Development is great, but Hornets stuck in a rut until they land a true star
There is no lineup change that fixes this: The Charlotte Hornets don’t have a go-to scorer, and until that changes they can’t be much.
Saturday night was a poignant example: They totaled 63 points in the first three quarters against the Brooklyn Nets to fall behind by 25. That was at home, and it broke a three-game winning streak.
Every time this team gains some traction — it led the NBA in defensive efficiency in those three victories, allowing 0.937 points per possession — something like this reminds it what it’s not.
Leading scorer Devonte Graham has gone 1 of 17 from the field in his last two games, totaling six points. Opponents double-team him unrelentingly because there isn’t a lot else that worries them. While forwards Miles Bridges and P.J. Washington score in double figures, and Malik Monk has had an uptick off the bench, this team doesn’t have what most NBA teams do:
A guy the Hornets can reliably ride through quarters when everyone else is missing shots.
“Most teams in general, they have one or two guys they can play through,” coach James Borrego said following the 115-86 loss.
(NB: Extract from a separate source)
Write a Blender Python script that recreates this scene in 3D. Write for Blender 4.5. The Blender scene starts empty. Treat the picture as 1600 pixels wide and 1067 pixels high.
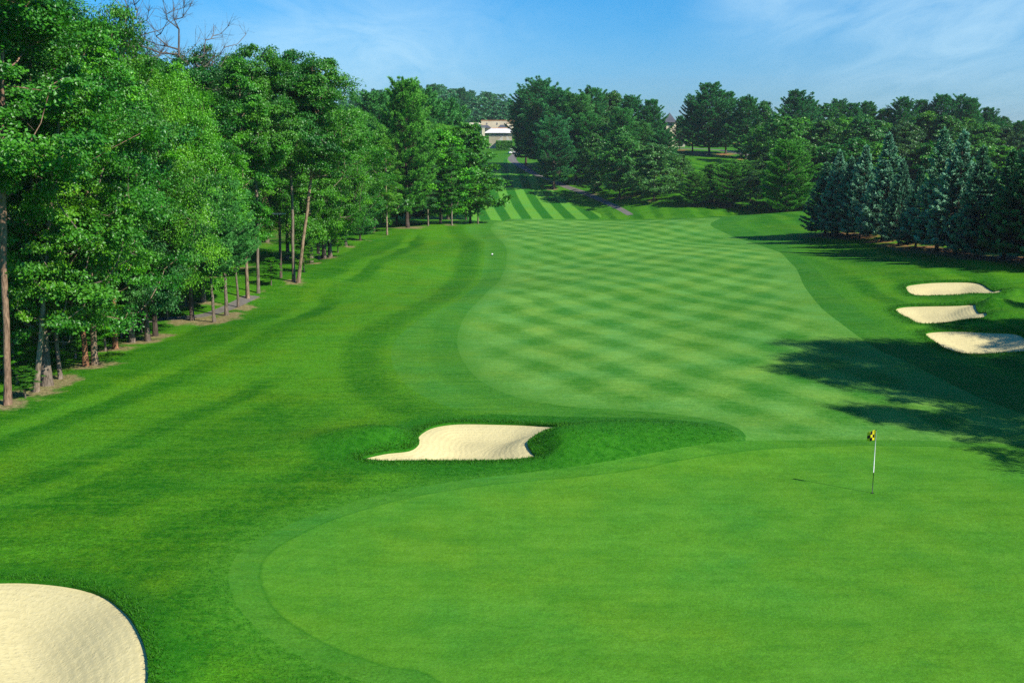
import bpy, math, random
import numpy as np
from mathutils import Vector
from mathutils.geometry import delaunay_2d_cdt

SC = bpy.context.scene
COL = SC.collection
R = math.radians
rng = np.random.default_rng(7)

# ------------------------------------------------------------------ camera
CAM_H, PITCH, F = 11.8, R(10.12), 1700.0
cam = bpy.data.cameras.new('camera')
cam.sensor_width = 36.0
cam.lens = F / 1600.0 * 36.0
cam.clip_end = 6000
cam_o = bpy.data.objects.new('camera', cam)
COL.objects.link(cam_o)
cam_o.location = (0, 0, CAM_H)
cam_o.rotation_euler = (R(90) - PITCH, 0, 0)
SC.camera = cam_o

# ------------------------------------------------------------------ light
SUN_DIR = Vector((2.06, -1.5, 2.05)).normalized()
SUN_EL = math.asin(SUN_DIR.z)
SUN_AZ = math.atan2(SUN_DIR.x, SUN_DIR.y)
sun = bpy.data.lights.new('sun', 'SUN')
sun.energy = 4.6
sun.angle = R(0.5)
sun.color = (1.0, 0.95, 0.86)
sun_o = bpy.data.objects.new('sun', sun)
COL.objects.link(sun_o)
sun_o.rotation_euler = SUN_DIR.to_track_quat('Z', 'Y').to_euler()

SC.view_settings.view_transform = 'Standard'
SC.view_settings.look = 'None'
SC.view_settings.gamma = 1.0
SC.view_settings.exposure = 0.52
SC.cycles.max_bounces = 6
SC.cycles.diffuse_bounces = 3
SC.cycles.glossy_bounces = 2
SC.cycles.transmission_bounces = 3
SC.cycles.transparent_max_bounces = 4
SC.cycles.caustics_reflective = False
SC.cycles.caustics_refractive = False
SC.cycles.use_denoising = False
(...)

“If one is not on for one night, there is another one there. We’re trying to figure that out...Right now, we’ve gone a little dry.”
Helper bees
The players in Charlotte’s rotation belong in the NBA. Graham has made a major leap from his rookie season. Washington has done well for a rookie. Bridges, Monk and Terry Rozier are all solid.
However, there is no one on this roster who looks like the best player on a team that could advance deep into the playoffs. General manager Mitch Kupchak must address that. He’s going to have a high draft pick and at least $28 million in space under the salary cap. This summer or next it’s imperative he finds a primary scorer, because the answer isn’t on this roster.
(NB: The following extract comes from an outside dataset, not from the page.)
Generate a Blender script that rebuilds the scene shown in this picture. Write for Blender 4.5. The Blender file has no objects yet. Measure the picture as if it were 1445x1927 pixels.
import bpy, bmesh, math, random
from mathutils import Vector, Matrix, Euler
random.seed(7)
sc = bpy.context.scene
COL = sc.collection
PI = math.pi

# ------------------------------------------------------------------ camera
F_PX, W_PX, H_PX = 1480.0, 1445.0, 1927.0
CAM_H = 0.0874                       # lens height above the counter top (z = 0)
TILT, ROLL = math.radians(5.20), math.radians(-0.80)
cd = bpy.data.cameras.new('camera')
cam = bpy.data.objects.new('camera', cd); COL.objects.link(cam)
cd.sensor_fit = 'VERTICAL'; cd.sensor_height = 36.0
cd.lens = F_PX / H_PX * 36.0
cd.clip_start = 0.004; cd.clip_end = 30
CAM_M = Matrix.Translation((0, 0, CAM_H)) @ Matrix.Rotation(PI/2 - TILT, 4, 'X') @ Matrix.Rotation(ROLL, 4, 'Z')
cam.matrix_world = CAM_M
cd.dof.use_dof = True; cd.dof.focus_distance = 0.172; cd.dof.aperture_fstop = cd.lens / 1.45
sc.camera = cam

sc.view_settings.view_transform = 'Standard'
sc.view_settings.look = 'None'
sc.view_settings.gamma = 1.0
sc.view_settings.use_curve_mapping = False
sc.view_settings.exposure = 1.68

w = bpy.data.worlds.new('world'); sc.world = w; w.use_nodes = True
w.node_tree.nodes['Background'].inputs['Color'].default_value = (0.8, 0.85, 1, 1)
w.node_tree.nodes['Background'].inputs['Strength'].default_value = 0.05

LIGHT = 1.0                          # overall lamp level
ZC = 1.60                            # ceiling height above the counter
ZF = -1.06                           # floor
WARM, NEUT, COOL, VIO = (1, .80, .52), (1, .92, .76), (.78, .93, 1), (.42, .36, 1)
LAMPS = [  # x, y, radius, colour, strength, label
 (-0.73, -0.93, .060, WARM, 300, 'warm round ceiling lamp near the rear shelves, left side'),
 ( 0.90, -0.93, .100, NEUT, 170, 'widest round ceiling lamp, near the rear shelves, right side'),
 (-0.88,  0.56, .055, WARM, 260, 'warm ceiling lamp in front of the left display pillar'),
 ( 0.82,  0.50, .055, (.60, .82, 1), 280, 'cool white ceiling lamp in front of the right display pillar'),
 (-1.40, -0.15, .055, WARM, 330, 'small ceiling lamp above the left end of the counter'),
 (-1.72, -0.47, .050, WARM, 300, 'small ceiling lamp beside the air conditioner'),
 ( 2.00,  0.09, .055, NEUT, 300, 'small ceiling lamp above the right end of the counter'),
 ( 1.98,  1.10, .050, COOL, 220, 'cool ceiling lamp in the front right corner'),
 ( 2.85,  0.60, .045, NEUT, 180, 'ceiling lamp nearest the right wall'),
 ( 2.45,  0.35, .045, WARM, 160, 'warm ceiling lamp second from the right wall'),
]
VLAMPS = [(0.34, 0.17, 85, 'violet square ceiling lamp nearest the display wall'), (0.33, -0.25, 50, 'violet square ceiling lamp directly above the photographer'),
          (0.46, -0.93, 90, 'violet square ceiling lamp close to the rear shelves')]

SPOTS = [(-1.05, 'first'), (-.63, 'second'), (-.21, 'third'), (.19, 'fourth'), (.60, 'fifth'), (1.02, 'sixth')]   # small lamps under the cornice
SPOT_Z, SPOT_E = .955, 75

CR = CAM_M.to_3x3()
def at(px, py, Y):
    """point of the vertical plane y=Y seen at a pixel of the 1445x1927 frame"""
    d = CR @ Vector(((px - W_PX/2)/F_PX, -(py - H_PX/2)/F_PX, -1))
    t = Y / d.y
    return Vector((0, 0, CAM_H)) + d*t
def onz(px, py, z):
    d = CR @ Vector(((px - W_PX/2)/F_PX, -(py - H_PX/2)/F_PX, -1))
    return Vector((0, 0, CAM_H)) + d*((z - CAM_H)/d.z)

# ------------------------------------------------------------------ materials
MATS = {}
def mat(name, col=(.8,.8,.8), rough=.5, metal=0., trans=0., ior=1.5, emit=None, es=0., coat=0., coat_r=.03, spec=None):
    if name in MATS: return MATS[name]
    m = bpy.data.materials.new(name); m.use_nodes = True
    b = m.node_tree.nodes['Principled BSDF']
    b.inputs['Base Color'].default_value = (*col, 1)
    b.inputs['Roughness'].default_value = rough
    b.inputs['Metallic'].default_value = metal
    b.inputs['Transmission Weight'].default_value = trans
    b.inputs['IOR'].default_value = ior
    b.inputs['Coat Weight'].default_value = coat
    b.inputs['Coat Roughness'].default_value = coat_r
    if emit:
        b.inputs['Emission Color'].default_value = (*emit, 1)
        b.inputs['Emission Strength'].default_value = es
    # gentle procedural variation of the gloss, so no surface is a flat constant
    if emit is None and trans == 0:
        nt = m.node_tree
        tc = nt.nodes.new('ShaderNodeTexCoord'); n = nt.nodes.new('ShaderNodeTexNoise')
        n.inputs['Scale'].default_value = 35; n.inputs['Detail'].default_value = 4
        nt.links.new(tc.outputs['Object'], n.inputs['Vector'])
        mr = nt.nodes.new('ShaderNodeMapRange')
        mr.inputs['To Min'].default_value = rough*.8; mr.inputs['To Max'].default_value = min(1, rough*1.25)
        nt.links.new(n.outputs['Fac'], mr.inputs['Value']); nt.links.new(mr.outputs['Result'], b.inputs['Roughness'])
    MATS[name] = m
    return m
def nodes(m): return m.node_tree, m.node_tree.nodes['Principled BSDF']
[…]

I’m confident Kupchak understands that. He’s made some good draft picks since arriving in the spring of 2018 and he’s finally months away from a player payroll that isn’t out of control with cumbersome contracts. It’s remarkable, actually, how much has changed; only five players who Borrego’s predecessor, Steve Clifford, coached are still here and just one of those — center Cody Zeller — starts.
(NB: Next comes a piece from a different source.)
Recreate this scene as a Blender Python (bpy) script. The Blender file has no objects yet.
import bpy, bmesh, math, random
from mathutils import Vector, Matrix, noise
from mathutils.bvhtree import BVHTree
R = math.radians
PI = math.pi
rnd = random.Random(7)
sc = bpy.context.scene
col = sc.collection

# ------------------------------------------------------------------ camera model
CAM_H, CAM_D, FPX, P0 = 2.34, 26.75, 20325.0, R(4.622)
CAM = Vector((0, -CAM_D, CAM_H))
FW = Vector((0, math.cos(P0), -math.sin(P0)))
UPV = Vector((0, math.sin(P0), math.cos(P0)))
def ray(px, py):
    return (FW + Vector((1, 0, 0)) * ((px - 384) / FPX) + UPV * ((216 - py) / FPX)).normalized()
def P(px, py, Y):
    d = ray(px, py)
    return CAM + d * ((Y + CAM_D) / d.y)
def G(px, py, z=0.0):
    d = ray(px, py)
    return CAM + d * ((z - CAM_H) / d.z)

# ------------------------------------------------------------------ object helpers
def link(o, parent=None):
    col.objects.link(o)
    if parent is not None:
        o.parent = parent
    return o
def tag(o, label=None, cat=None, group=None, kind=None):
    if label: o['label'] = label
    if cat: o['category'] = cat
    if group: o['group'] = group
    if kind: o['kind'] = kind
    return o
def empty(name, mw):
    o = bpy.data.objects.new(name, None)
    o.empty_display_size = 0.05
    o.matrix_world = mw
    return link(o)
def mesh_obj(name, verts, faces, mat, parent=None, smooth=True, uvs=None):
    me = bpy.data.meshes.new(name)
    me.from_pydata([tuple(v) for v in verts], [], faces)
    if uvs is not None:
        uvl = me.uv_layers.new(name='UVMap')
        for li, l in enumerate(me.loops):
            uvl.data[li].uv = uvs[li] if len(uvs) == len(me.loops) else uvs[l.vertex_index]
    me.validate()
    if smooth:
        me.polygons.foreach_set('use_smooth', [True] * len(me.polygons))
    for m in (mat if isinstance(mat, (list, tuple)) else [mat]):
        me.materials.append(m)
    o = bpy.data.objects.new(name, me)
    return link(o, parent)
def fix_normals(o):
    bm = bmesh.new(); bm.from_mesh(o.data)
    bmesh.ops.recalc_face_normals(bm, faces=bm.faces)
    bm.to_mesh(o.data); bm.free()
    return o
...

That means most of this team’s roster assets are on affordable rookie-scale contracts. The salary cap situation will actually improve in the spring of 2021 when Nic Batum’s five-year, $120 million contract comes off the books. The problem won’t be circumstance. The problem will be finding a star.
A Luka, a Trae
It’s cool that Graham, Bridges and Washington were all selected for the Rising Stars game at All-Star Weekend. But that’s not the same as Dallas’s Luka Doncic and Atlanta’s Trae Young both being selected as All-Stars in their second NBA seasons. That’s the level of player the Hornets must find, and Memphis’s Ja Morant isn’t far behind those two.
Gotta get one, and the avenues are there. Maybe it’s finally lucking out in the draft lottery and taking Georgia’s Anthony Edwards. Perhaps its later in the draft, and someone like Israeli pro Deni Avdija blossoms.
Borrego has done great this season at sticking to a plan of developing young talent that is here. Trouble is, all the development in the world isn’t going to turn one of these guys into That Guy.
That Guy is out there somewhere. Kupchak put the challenge well in a Wednesday interview:
As Kupchak said, it’s nice that everybody’s feeling good, but feeling good isn’t his job. Getting something done is his job.
Somehow getting That Guy is the job.